--- begin Collected data ---

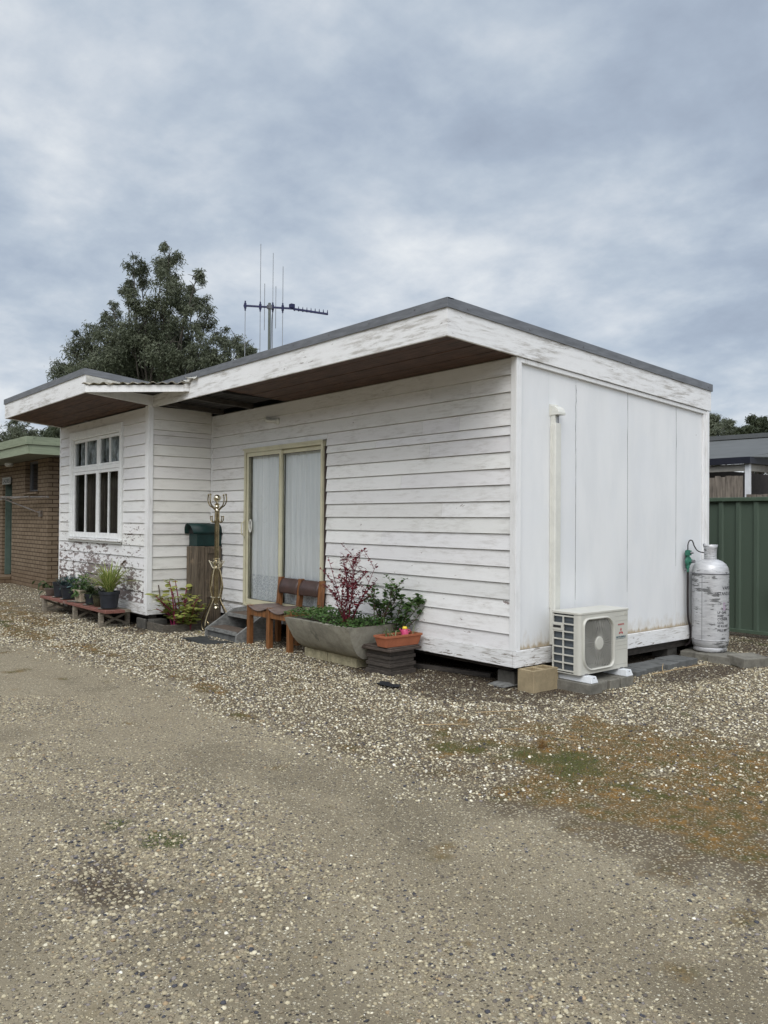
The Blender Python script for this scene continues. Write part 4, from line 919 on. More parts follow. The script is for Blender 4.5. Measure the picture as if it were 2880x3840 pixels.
# flat pavers along the wall
GP='dark flat pavers lying along the end wall'
for i,(x0,x1,y0,y1,r_,lb) in enumerate(((.02,.33,1.40,1.62,4,'dark flat paver nearest the air conditioner in the row along the wall'),(.04,.30,1.63,1.98,-2,'long dark flat paver in the middle of the row along the wall'),(.05,.33,1.99,2.22,3,'dark flat paver next after the long middle one along the wall'),(.03,.32,2.24,2.60,-2,'dark flat paver beside the gas bottle slab'))):
    blk('flat_paver',x0,x1,y0,y1,-.02,.042+.004*i,M['paver2'],lb,'paver',GP,r_)
GG='concrete pavers under the gas bottle'
for x0,x1,y0,y1,r_,h_,lb in ((-.03,.17,2.80,3.2,12,.075,'grey concrete paver under the wall side of the gas bottle'),(.175,.345,2.76,3.2,8,.078,'grey concrete paver under the middle of the gas bottle'),(.35,.60,2.74,3.15,4,.080,'grey concrete paver under the fence side of the gas bottle')):
    blk('concrete_paver',x0,x1,y0,y1,-.02,h_,M['paver'],lb,'paver',GG,r_)
blk('concrete_paver',.60,.84,2.72,3.07,0,.105,M['paver'],'loose tilted concrete paver at the right end of the gas bottle slab','paver',None,-18,.01,5)
blk('wall_brick',-.17,.0,1.27,1.36,.0,.13,M['stump'],'small grey hollow block upright under the cabin behind the air conditioner','block')
# ------------------------------------------------------------------ gas bottle
gx_,gy_=.235,3.03; gr_=.195
Gs=thing('gas_cylinder','tall scuffed silver gas cylinder with black stencil lettering standing on pavers','gas cylinder',(gx_,gy_,.08))
mb=MB(); prof=[(.12,.13),(.165,.125),(.185,.15),(.194,.19),(gr_,.225),(gr_,.93),(gr_*.995,.97),(.185,1.01),(.163,1.05),(.125,1.08),(.08,1.098),(.001,1.10)]
mb.lathe([(r,z-.0) for r,z in prof],(gx_,gy_,0),56); mb.build('tank',M['cyl'],Gs,smooth=True,angle=60)
mb=MB(); mb.lathe([(.155,.081),(.17,.085),(.178,.10),(.174,.13),(.160,.16),(.150,.16),(.150,.09)],(gx_,gy_,0),48); mb.build('foot_ring',M['cyl'],Gs,smooth=True,angle=50)
mb=MB(); mb.lathe([(gr_+.0005,.21),(gr_+.0035,.213),(gr_+.0035,.219),(gr_+.0005,.222)],(gx_,gy_,0),56); mb.build('weld_seam',M['cyl'],Gs,smooth=True)
mb=MB(); mb.lathe([(gr_+.0005,.935),(gr_+.004,.939),(gr_+.004,.946),(gr_-.001,.95)],(gx_,gy_,0),56); mb.build('weld_seam',M['greymetal'],Gs,smooth=True)
ang0=math.atan2(CAM.y-gy_,CAM.x-gx_)   # direction that faced the yard
th=ang0-.42*1.0
mb=MB(); mb.tube([(gx_+(gr_+.001)*math.cos(ang0-.45),gy_+(gr_+.001)*math.sin(ang0-.45),z) for z in (.22,.6,.94)],.0022,6); mb.build('vertical_seam',M['greymetal'],Gs)
mb=MB(); n=40; V_=[];F_=[]; r0_,h0_,h1_=.068,1.085,1.262
for k in range(n+1):
    a=ang0-PI*.98+1.80*PI*k/n+.55; fl=.014*ss(.5,1,np.array(1.)) ; 
    for j in range(6):
        t=j/5; r=r0_-.004*math.sin(PI*t)+(.012*t**4)+(.022*t**3 if k<3 else 0); V_.append((gx_+r*math.cos(a),gy_+r*math.sin(a),h0_+(h1_-h0_)*t+(0.006*t if k<4 else 0)))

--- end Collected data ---

• Task statement: Output a faithful copy of the data, with each picture left out.

• Correct output:
The Blender Python script for this scene continues. Write part 4, from line 919 on. More parts follow. The script is for Blender 4.5. Measure the picture as if it were 2880x3840 pixels.
# flat pavers along the wall
GP='dark flat pavers lying along the end wall'
for i,(x0,x1,y0,y1,r_,lb) in enumerate(((.02,.33,1.40,1.62,4,'dark flat paver nearest the air conditioner in the row along the wall'),(.04,.30,1.63,1.98,-2,'long dark flat paver in the middle of the row along the wall'),(.05,.33,1.99,2.22,3,'dark flat paver next after the long middle one along the wall'),(.03,.32,2.24,2.60,-2,'dark flat paver beside the gas bottle slab'))):
    blk('flat_paver',x0,x1,y0,y1,-.02,.042+.004*i,M['paver2'],lb,'paver',GP,r_)
GG='concrete pavers under the gas bottle'
for x0,x1,y0,y1,r_,h_,lb in ((-.03,.17,2.80,3.2,12,.075,'grey concrete paver under the wall side of the gas bottle'),(.175,.345,2.76,3.2,8,.078,'grey concrete paver under the middle of the gas bottle'),(.35,.60,2.74,3.15,4,.080,'grey concrete paver under the fence side of the gas bottle')):
    blk('concrete_paver',x0,x1,y0,y1,-.02,h_,M['paver'],lb,'paver',GG,r_)
blk('concrete_paver',.60,.84,2.72,3.07,0,.105,M['paver'],'loose tilted concrete paver at the right end of the gas bottle slab','paver',None,-18,.01,5)
blk('wall_brick',-.17,.0,1.27,1.36,.0,.13,M['stump'],'small grey hollow block upright under the cabin behind the air conditioner','block')
# ------------------------------------------------------------------ gas bottle
gx_,gy_=.235,3.03; gr_=.195
Gs=thing('gas_cylinder','tall scuffed silver gas cylinder with black stencil lettering standing on pavers','gas cylinder',(gx_,gy_,.08))
mb=MB(); prof=[(.12,.13),(.165,.125),(.185,.15),(.194,.19),(gr_,.225),(gr_,.93),(gr_*.995,.97),(.185,1.01),(.163,1.05),(.125,1.08),(.08,1.098),(.001,1.10)]
mb.lathe([(r,z-.0) for r,z in prof],(gx_,gy_,0),56); mb.build('tank',M['cyl'],Gs,smooth=True,angle=60)
mb=MB(); mb.lathe([(.155,.081),(.17,.085),(.178,.10),(.174,.13),(.160,.16),(.150,.16),(.150,.09)],(gx_,gy_,0),48); mb.build('foot_ring',M['cyl'],Gs,smooth=True,angle=50)
mb=MB(); mb.lathe([(gr_+.0005,.21),(gr_+.0035,.213),(gr_+.0035,.219),(gr_+.0005,.222)],(gx_,gy_,0),56); mb.build('weld_seam',M['cyl'],Gs,smooth=True)
mb=MB(); mb.lathe([(gr_+.0005,.935),(gr_+.004,.939),(gr_+.004,.946),(gr_-.001,.95)],(gx_,gy_,0),56); mb.build('weld_seam',M['greymetal'],Gs,smooth=True)
ang0=math.atan2(CAM.y-gy_,CAM.x-gx_)   # direction that faced the yard
th=ang0-.42*1.0
mb=MB(); mb.tube([(gx_+(gr_+.001)*math.cos(ang0-.45),gy_+(gr_+.001)*math.sin(ang0-.45),z) for z in (.22,.6,.94)],.0022,6); mb.build('vertical_seam',M['greymetal'],Gs)
mb=MB(); n=40; V_=[];F_=[]; r0_,h0_,h1_=.068,1.085,1.262
for k in range(n+1):
    a=ang0-PI*.98+1.80*PI*k/n+.55; fl=.014*ss(.5,1,np.array(1.)) ; 
    for j in range(6):
        t=j/5; r=r0_-.004*math.sin(PI*t)+(.012*t**4)+(.022*t**3 if k<3 else 0); V_.append((gx_+r*math.cos(a),gy_+r*math.sin(a),h0_+(h1_-h0_)*t+(0.006*t if k<4 else 0)))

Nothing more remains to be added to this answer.